**Stored items from a collection**
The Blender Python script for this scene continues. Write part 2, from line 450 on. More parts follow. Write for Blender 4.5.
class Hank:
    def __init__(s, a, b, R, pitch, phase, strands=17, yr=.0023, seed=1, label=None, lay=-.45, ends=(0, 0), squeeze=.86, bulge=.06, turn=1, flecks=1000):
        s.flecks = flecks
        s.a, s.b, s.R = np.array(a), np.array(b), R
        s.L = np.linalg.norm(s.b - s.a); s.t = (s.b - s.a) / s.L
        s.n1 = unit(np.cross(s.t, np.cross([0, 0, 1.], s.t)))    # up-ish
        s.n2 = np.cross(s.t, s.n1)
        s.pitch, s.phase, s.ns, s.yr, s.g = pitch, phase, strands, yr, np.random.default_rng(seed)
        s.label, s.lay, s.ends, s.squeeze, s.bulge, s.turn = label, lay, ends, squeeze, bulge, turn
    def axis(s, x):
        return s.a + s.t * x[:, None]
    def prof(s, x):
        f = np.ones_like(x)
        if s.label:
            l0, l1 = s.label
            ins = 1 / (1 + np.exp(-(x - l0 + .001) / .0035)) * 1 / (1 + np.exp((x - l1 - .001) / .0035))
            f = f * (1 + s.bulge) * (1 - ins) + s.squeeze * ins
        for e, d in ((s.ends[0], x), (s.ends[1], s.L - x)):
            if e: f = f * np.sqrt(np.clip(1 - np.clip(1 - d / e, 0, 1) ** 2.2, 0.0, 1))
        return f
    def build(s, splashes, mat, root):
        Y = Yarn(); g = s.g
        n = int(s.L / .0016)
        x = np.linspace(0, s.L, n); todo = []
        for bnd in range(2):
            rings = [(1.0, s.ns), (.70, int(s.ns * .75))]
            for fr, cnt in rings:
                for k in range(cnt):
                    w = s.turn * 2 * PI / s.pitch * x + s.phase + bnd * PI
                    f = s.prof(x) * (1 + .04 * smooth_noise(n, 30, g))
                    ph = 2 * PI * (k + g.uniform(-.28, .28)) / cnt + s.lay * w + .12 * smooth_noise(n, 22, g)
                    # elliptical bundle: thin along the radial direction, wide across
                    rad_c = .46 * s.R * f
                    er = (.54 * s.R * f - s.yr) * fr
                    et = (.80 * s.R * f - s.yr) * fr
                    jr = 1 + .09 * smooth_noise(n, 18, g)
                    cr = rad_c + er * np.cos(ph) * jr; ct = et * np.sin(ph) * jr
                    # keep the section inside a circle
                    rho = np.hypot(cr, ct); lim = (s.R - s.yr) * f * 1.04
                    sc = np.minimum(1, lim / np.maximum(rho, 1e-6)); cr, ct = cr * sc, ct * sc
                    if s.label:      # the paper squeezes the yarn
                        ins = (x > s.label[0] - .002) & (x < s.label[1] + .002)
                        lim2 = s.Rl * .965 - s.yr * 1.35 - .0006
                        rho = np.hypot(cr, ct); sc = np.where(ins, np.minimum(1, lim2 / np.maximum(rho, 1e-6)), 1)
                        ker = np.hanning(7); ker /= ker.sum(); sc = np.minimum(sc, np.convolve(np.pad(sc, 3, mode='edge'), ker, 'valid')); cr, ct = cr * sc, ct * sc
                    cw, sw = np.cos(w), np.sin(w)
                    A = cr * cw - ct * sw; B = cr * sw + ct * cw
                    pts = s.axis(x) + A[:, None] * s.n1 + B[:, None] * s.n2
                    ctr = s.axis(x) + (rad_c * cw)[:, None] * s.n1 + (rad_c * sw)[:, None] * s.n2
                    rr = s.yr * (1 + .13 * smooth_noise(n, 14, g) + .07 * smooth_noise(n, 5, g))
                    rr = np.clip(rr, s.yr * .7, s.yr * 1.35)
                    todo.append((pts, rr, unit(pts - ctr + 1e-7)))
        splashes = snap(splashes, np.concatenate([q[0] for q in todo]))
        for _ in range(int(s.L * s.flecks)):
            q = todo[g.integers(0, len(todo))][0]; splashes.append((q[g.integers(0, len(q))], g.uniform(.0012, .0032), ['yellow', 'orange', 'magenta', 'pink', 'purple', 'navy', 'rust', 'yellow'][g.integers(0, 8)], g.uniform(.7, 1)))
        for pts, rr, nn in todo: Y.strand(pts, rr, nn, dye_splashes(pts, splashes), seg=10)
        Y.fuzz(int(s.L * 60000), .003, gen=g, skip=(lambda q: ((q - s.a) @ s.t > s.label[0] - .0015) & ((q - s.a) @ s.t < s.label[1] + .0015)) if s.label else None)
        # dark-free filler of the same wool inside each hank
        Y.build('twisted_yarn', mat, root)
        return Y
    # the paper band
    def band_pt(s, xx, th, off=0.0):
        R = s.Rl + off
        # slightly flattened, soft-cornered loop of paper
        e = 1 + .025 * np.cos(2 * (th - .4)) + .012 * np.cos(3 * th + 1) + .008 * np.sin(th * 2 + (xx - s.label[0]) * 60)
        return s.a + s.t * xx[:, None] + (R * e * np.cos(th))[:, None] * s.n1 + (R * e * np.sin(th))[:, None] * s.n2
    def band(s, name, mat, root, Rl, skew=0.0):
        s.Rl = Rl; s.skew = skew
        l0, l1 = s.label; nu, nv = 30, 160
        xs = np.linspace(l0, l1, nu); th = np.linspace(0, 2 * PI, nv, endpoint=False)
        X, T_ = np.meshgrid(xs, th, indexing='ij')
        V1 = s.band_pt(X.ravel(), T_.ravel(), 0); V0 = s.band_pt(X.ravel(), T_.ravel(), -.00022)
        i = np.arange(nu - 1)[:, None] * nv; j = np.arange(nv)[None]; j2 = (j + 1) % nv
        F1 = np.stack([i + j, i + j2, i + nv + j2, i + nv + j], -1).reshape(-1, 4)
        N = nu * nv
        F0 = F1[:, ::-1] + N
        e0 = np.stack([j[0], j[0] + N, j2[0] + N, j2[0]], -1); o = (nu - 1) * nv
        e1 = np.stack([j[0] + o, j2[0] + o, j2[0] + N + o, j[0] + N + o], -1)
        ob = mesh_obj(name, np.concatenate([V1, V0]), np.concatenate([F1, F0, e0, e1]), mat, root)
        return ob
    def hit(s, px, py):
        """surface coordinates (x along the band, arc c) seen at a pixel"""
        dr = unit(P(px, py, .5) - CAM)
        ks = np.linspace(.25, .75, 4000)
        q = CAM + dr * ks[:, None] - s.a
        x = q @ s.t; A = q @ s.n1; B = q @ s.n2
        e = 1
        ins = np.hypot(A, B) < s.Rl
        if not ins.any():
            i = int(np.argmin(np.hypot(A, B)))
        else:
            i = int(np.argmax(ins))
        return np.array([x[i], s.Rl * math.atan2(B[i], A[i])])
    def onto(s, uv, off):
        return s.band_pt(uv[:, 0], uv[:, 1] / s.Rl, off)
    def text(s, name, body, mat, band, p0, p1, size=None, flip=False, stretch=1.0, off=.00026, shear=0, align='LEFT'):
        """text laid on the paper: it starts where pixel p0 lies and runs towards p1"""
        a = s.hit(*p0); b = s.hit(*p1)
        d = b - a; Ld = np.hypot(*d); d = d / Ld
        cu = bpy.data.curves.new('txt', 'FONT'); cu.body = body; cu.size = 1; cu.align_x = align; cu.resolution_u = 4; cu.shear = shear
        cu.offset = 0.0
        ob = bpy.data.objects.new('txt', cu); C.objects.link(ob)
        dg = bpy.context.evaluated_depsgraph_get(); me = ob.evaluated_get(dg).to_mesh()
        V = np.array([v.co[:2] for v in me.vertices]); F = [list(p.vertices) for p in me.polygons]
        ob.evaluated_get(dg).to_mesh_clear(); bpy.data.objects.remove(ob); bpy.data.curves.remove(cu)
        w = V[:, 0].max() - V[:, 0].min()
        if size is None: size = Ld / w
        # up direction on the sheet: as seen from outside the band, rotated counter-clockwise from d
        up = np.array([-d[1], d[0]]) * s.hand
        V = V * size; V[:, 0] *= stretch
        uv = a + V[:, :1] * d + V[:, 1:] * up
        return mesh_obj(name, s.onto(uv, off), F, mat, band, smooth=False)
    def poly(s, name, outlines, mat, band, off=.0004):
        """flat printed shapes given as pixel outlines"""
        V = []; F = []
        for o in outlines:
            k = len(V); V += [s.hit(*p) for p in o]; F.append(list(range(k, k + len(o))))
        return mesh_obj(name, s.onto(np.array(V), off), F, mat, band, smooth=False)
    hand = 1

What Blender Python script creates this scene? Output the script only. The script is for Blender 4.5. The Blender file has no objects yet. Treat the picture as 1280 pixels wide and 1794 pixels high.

**DESCRIPTION OF THE TASK**
Check each line of the records for "Python" and copy the ones that contain it.

**CORRECT RESULT**
The Blender Python script for this scene continues. Write part 2, from line 450 on. More parts follow. Write for Blender 4.5.
What Blender Python script creates this scene? Output the script only. The script is for Blender 4.5. The Blender file has no objects yet. Treat the picture as 1280 pixels wide and 1794 pixels high.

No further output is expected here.